Question

Find the n-factor in the following chemical changes:
\[KMn{O_4}\xrightarrow{{{H^ + }}}M{n^{2 + }}\]
A. \[3\]
B. \[2\]
C. \[4\]
D. \[5\]

Answer 1

Hint:The n-factor is related to the change in number of number of electrons while converting reactant to product. It is also related to the oxidation state of the central metal ion.

Complete answer:
The given reaction is an example of redox reaction.
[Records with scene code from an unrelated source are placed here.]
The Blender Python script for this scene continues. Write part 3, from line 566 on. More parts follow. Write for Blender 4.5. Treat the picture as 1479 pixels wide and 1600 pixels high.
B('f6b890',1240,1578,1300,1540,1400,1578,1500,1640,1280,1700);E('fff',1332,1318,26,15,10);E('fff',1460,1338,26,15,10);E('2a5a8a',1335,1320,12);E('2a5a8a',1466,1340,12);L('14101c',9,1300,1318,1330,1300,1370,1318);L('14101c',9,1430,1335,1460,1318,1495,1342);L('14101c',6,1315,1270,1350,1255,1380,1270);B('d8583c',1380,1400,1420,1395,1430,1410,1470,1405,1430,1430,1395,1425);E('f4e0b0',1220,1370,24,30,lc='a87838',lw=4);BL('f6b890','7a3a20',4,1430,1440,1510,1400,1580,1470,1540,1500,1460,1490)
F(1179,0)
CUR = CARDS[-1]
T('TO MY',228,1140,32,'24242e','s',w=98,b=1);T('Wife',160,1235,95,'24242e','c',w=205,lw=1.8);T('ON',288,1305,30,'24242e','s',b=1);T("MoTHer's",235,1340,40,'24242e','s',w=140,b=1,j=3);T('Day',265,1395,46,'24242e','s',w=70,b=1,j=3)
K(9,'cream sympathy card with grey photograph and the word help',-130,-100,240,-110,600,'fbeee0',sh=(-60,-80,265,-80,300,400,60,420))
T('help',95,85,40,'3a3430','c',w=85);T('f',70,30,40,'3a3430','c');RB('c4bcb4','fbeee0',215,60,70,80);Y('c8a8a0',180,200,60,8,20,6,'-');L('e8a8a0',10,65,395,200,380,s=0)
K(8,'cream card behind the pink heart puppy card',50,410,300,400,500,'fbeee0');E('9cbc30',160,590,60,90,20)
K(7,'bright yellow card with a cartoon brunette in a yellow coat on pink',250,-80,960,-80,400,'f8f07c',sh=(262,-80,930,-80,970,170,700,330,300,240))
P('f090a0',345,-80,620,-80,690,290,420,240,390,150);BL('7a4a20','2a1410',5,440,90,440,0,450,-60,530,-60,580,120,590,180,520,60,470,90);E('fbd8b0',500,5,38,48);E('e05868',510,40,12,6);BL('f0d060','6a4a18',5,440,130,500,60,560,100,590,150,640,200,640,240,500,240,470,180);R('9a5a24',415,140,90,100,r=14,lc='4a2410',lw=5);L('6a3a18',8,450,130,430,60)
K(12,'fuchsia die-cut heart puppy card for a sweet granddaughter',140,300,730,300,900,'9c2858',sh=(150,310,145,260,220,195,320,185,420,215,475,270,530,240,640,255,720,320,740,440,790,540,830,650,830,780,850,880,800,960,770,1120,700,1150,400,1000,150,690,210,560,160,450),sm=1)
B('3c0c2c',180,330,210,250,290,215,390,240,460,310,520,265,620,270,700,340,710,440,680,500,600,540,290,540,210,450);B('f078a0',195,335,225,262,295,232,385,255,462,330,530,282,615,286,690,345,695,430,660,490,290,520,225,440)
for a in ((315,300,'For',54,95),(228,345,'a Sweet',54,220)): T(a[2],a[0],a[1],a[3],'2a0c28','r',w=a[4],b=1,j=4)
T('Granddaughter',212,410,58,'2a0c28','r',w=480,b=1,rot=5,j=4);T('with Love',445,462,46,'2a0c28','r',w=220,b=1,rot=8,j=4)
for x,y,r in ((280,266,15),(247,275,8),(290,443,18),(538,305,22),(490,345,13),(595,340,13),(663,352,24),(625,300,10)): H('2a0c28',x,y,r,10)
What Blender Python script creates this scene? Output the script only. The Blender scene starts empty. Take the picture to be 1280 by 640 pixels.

The change of oxidation state of the central metal ion i.e. manganese is taking place during the reaction.
Manganese is an element in the periodic table with atomic number \[25\] . Its electronic configuration is \[\left[ {Ar} \right]3{d^5}4{s^2}\] . Thus manganese can attain a highest oxidation state of \[ + 7\] . The potassium permanganate \[KMn{O_4}\] is a neutral compound having no net charge.
In \[KMn{O_4}\], the oxidation state of \[Mn\] = valency of \[K\] + oxidation state of \[Mn\] + \[4{\text{ }} \times \] valency of \[O\] = \[0\]
$ = + 1 + x + 4 \times ( - 2) = 0$ or $x = + 7$.
In the presence of acid, \[M{n^{7 + }}\] is converted to \[M{n^{2 + }}\] and thus there is a gain of five electrons which is the n-factor.
In an acidic medium, the ionic reaction is shown as
\[Mn{O_4}^ - + 8{H^ + } + 5{e^ - } \to M{n^{2 + }} + 4{H_2}O\]
As electrons are gained by the \[M{n^{7 + }}\] ion so it makes it a strong oxidizing agent and it gets reduced to \[M{n^{2 + }}\]. Hence the n factor is \[5\] for the given transformation, i.e. option D is the correct answer.​

Note: n-factor is also applicable in case of acids and bases. For acids n factor is equal to the number of \[{H^ + }\] ions substituted by one mole of acid during a reaction. Hence the n-factor for acid is not equal to its basicity. For bases n-factor is equal to the number of \[O{H^ - }\] ions substituted by one mole of base during a reaction. Hence n-factor is not equal to its acidity.